# MATERIAL

══════

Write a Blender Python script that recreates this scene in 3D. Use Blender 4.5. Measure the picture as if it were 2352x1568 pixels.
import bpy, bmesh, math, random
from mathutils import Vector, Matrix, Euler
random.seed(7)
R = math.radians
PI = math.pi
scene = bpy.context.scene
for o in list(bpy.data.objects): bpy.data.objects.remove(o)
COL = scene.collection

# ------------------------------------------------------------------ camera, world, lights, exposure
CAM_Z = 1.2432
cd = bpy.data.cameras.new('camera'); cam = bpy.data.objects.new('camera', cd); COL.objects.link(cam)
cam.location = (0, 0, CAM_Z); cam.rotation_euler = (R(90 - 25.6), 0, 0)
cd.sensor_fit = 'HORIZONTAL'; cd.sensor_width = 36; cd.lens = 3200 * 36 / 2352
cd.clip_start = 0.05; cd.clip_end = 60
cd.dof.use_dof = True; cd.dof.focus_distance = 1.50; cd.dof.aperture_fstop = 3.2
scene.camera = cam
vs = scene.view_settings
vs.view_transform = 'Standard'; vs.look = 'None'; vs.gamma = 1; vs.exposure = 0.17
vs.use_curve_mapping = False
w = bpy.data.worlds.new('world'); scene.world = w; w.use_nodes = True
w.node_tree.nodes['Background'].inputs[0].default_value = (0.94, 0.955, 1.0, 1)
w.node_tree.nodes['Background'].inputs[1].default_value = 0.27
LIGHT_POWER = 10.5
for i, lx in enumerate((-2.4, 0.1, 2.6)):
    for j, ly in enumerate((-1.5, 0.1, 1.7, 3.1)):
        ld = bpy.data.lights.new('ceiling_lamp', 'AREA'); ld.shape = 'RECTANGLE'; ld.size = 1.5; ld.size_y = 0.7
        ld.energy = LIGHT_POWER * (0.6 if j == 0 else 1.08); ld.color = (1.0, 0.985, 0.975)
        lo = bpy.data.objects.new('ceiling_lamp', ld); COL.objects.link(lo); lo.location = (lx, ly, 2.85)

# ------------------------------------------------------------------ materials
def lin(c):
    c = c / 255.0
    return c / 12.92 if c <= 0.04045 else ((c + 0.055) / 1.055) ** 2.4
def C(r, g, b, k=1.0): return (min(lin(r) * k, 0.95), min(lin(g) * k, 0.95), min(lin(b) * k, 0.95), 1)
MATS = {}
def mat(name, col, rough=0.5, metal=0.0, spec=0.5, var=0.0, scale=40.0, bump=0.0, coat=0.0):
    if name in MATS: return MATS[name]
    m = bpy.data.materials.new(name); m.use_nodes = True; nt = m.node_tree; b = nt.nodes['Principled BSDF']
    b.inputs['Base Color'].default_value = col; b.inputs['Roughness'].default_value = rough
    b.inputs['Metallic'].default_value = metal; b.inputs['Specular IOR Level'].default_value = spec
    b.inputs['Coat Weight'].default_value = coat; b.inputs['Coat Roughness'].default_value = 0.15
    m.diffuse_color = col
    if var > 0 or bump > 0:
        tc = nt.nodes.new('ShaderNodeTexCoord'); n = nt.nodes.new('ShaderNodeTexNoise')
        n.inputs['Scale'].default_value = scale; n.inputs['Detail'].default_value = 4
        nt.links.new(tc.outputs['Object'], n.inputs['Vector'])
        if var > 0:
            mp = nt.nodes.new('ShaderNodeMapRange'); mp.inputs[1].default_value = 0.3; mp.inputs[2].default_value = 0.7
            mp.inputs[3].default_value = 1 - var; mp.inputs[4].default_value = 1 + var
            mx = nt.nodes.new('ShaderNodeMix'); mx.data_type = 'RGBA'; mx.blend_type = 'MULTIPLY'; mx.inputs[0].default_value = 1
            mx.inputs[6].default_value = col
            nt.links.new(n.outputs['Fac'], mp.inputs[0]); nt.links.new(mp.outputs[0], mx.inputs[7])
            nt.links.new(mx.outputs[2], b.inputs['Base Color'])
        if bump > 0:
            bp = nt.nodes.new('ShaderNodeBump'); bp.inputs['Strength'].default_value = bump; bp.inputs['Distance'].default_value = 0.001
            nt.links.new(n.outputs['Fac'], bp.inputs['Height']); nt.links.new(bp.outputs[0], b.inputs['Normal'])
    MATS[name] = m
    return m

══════

# WHAT IS EXPECTED
Write out exactly the lines from the start of the material through the line with "COL = scene.collection". No other output is expected.

# CORRECT OUTPUT
Write a Blender Python script that recreates this scene in 3D. Use Blender 4.5. Measure the picture as if it were 2352x1568 pixels.
import bpy, bmesh, math, random
from mathutils import Vector, Matrix, Euler
random.seed(7)
R = math.radians
PI = math.pi
scene = bpy.context.scene
for o in list(bpy.data.objects): bpy.data.objects.remove(o)
COL = scene.collection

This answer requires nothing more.